PROBLEM STATEMENT:
Every line of the material is to be repeated exactly as it stands.

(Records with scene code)
/---
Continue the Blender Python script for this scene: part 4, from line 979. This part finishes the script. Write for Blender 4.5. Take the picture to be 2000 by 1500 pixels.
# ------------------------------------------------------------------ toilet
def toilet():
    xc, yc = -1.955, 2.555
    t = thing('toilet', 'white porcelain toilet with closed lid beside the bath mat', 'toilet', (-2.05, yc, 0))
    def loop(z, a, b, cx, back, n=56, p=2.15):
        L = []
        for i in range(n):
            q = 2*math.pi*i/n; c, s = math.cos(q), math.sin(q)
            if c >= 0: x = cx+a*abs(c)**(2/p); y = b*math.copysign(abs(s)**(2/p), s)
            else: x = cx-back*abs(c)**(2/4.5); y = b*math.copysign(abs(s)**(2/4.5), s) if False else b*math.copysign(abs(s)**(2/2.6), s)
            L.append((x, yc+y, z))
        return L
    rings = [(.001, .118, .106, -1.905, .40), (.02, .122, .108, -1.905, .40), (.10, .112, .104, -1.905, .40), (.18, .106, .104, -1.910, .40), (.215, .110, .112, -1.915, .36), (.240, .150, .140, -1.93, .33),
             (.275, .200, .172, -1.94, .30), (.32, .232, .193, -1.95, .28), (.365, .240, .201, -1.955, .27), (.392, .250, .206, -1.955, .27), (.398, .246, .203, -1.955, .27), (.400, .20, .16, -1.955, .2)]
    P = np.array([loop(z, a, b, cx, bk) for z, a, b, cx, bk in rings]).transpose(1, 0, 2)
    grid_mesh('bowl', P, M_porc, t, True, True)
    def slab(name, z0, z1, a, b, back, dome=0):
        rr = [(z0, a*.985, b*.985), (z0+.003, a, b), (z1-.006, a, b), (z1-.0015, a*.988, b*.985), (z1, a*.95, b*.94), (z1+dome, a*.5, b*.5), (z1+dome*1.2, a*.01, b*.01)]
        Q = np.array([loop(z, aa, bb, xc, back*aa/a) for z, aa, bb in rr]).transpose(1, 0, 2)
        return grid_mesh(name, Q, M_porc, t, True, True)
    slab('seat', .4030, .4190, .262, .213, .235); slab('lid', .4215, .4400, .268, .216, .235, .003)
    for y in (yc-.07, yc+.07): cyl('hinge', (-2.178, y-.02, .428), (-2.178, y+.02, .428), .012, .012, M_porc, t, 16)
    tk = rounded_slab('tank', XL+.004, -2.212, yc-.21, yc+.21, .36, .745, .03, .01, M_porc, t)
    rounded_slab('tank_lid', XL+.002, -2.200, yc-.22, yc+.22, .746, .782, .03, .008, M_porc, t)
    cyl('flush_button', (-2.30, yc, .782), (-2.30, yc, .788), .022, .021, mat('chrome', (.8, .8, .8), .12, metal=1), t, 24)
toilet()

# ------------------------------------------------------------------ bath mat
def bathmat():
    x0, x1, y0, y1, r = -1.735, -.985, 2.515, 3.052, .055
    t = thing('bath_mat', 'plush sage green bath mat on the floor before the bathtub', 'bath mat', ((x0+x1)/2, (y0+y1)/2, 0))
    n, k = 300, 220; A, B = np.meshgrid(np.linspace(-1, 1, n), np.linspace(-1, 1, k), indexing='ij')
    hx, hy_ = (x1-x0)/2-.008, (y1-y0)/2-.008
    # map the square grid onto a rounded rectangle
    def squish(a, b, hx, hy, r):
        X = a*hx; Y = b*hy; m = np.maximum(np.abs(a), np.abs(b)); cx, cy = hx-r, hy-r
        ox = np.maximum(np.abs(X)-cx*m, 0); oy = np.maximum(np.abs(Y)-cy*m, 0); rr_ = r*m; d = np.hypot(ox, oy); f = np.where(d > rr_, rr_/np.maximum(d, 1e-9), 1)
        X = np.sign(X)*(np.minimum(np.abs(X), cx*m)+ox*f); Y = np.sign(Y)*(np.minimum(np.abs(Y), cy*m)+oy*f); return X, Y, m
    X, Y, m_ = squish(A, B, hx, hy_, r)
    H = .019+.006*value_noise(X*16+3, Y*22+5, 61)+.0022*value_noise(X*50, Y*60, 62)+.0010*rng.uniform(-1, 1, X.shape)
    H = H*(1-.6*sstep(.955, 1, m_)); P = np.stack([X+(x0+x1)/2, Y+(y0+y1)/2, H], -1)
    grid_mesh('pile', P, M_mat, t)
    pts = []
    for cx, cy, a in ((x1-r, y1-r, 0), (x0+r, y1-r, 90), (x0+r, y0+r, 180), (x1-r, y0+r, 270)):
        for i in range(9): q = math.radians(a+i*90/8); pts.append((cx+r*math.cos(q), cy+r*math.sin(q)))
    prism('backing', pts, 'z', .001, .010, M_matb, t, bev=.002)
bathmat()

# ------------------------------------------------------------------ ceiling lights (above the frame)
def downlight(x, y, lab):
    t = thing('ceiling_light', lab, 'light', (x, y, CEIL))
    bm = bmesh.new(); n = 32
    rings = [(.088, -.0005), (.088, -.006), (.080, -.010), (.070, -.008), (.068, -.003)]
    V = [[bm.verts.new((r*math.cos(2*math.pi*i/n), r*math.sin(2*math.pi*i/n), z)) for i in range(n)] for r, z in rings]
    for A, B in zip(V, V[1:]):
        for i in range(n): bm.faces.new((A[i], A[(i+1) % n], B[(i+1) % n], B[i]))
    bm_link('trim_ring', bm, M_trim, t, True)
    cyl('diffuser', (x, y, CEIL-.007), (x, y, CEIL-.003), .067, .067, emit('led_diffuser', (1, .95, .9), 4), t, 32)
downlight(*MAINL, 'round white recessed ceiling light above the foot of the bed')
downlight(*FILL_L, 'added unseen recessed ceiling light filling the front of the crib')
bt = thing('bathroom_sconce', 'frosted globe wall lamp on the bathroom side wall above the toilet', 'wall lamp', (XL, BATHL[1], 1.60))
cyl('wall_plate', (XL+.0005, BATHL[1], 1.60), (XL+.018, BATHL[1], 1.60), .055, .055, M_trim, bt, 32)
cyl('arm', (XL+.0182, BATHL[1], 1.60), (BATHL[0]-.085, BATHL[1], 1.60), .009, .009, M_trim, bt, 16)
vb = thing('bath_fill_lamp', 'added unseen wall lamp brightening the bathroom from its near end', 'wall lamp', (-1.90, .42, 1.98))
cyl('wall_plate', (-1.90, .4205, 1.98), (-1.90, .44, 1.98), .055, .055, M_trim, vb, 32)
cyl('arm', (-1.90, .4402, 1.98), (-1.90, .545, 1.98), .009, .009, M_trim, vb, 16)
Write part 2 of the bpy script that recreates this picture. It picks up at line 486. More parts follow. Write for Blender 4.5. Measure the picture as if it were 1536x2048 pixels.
\---
RESPONSE:
Continue the Blender Python script for this scene: part 4, from line 979. This part finishes the script. Write for Blender 4.5. Take the picture to be 2000 by 1500 pixels.
# ------------------------------------------------------------------ toilet
def toilet():
    xc, yc = -1.955, 2.555
    t = thing('toilet', 'white porcelain toilet with closed lid beside the bath mat', 'toilet', (-2.05, yc, 0))
    def loop(z, a, b, cx, back, n=56, p=2.15):
        L = []
        for i in range(n):
            q = 2*math.pi*i/n; c, s = math.cos(q), math.sin(q)
            if c >= 0: x = cx+a*abs(c)**(2/p); y = b*math.copysign(abs(s)**(2/p), s)
            else: x = cx-back*abs(c)**(2/4.5); y = b*math.copysign(abs(s)**(2/4.5), s) if False else b*math.copysign(abs(s)**(2/2.6), s)
            L.append((x, yc+y, z))
        return L
    rings = [(.001, .118, .106, -1.905, .40), (.02, .122, .108, -1.905, .40), (.10, .112, .104, -1.905, .40), (.18, .106, .104, -1.910, .40), (.215, .110, .112, -1.915, .36), (.240, .150, .140, -1.93, .33),
             (.275, .200, .172, -1.94, .30), (.32, .232, .193, -1.95, .28), (.365, .240, .201, -1.955, .27), (.392, .250, .206, -1.955, .27), (.398, .246, .203, -1.955, .27), (.400, .20, .16, -1.955, .2)]
    P = np.array([loop(z, a, b, cx, bk) for z, a, b, cx, bk in rings]).transpose(1, 0, 2)
    grid_mesh('bowl', P, M_porc, t, True, True)
    def slab(name, z0, z1, a, b, back, dome=0):
        rr = [(z0, a*.985, b*.985), (z0+.003, a, b), (z1-.006, a, b), (z1-.0015, a*.988, b*.985), (z1, a*.95, b*.94), (z1+dome, a*.5, b*.5), (z1+dome*1.2, a*.01, b*.01)]
        Q = np.array([loop(z, aa, bb, xc, back*aa/a) for z, aa, bb in rr]).transpose(1, 0, 2)
        return grid_mesh(name, Q, M_porc, t, True, True)
    slab('seat', .4030, .4190, .262, .213, .235); slab('lid', .4215, .4400, .268, .216, .235, .003)
    for y in (yc-.07, yc+.07): cyl('hinge', (-2.178, y-.02, .428), (-2.178, y+.02, .428), .012, .012, M_porc, t, 16)
    tk = rounded_slab('tank', XL+.004, -2.212, yc-.21, yc+.21, .36, .745, .03, .01, M_porc, t)
    rounded_slab('tank_lid', XL+.002, -2.200, yc-.22, yc+.22, .746, .782, .03, .008, M_porc, t)
    cyl('flush_button', (-2.30, yc, .782), (-2.30, yc, .788), .022, .021, mat('chrome', (.8, .8, .8), .12, metal=1), t, 24)
toilet()

# ------------------------------------------------------------------ bath mat
def bathmat():
    x0, x1, y0, y1, r = -1.735, -.985, 2.515, 3.052, .055
    t = thing('bath_mat', 'plush sage green bath mat on the floor before the bathtub', 'bath mat', ((x0+x1)/2, (y0+y1)/2, 0))
    n, k = 300, 220; A, B = np.meshgrid(np.linspace(-1, 1, n), np.linspace(-1, 1, k), indexing='ij')
    hx, hy_ = (x1-x0)/2-.008, (y1-y0)/2-.008
    # map the square grid onto a rounded rectangle
    def squish(a, b, hx, hy, r):
        X = a*hx; Y = b*hy; m = np.maximum(np.abs(a), np.abs(b)); cx, cy = hx-r, hy-r
        ox = np.maximum(np.abs(X)-cx*m, 0); oy = np.maximum(np.abs(Y)-cy*m, 0); rr_ = r*m; d = np.hypot(ox, oy); f = np.where(d > rr_, rr_/np.maximum(d, 1e-9), 1)
        X = np.sign(X)*(np.minimum(np.abs(X), cx*m)+ox*f); Y = np.sign(Y)*(np.minimum(np.abs(Y), cy*m)+oy*f); return X, Y, m
    X, Y, m_ = squish(A, B, hx, hy_, r)
    H = .019+.006*value_noise(X*16+3, Y*22+5, 61)+.0022*value_noise(X*50, Y*60, 62)+.0010*rng.uniform(-1, 1, X.shape)
    H = H*(1-.6*sstep(.955, 1, m_)); P = np.stack([X+(x0+x1)/2, Y+(y0+y1)/2, H], -1)
    grid_mesh('pile', P, M_mat, t)
    pts = []
    for cx, cy, a in ((x1-r, y1-r, 0), (x0+r, y1-r, 90), (x0+r, y0+r, 180), (x1-r, y0+r, 270)):
        for i in range(9): q = math.radians(a+i*90/8); pts.append((cx+r*math.cos(q), cy+r*math.sin(q)))
    prism('backing', pts, 'z', .001, .010, M_matb, t, bev=.002)
bathmat()

# ------------------------------------------------------------------ ceiling lights (above the frame)
def downlight(x, y, lab):
    t = thing('ceiling_light', lab, 'light', (x, y, CEIL))
    bm = bmesh.new(); n = 32
    rings = [(.088, -.0005), (.088, -.006), (.080, -.010), (.070, -.008), (.068, -.003)]
    V = [[bm.verts.new((r*math.cos(2*math.pi*i/n), r*math.sin(2*math.pi*i/n), z)) for i in range(n)] for r, z in rings]
    for A, B in zip(V, V[1:]):
        for i in range(n): bm.faces.new((A[i], A[(i+1) % n], B[(i+1) % n], B[i]))
    bm_link('trim_ring', bm, M_trim, t, True)
    cyl('diffuser', (x, y, CEIL-.007), (x, y, CEIL-.003), .067, .067, emit('led_diffuser', (1, .95, .9), 4), t, 32)
downlight(*MAINL, 'round white recessed ceiling light above the foot of the bed')
downlight(*FILL_L, 'added unseen recessed ceiling light filling the front of the crib')
bt = thing('bathroom_sconce', 'frosted globe wall lamp on the bathroom side wall above the toilet', 'wall lamp', (XL, BATHL[1], 1.60))
cyl('wall_plate', (XL+.0005, BATHL[1], 1.60), (XL+.018, BATHL[1], 1.60), .055, .055, M_trim, bt, 32)
cyl('arm', (XL+.0182, BATHL[1], 1.60), (BATHL[0]-.085, BATHL[1], 1.60), .009, .009, M_trim, bt, 16)
vb = thing('bath_fill_lamp', 'added unseen wall lamp brightening the bathroom from its near end', 'wall lamp', (-1.90, .42, 1.98))
cyl('wall_plate', (-1.90, .4205, 1.98), (-1.90, .44, 1.98), .055, .055, M_trim, vb, 32)
cyl('arm', (-1.90, .4402, 1.98), (-1.90, .545, 1.98), .009, .009, M_trim, vb, 16)
Write part 2 of the bpy script that recreates this picture. It picks up at line 486. More parts follow. Write for Blender 4.5. Measure the picture as if it were 1536x2048 pixels.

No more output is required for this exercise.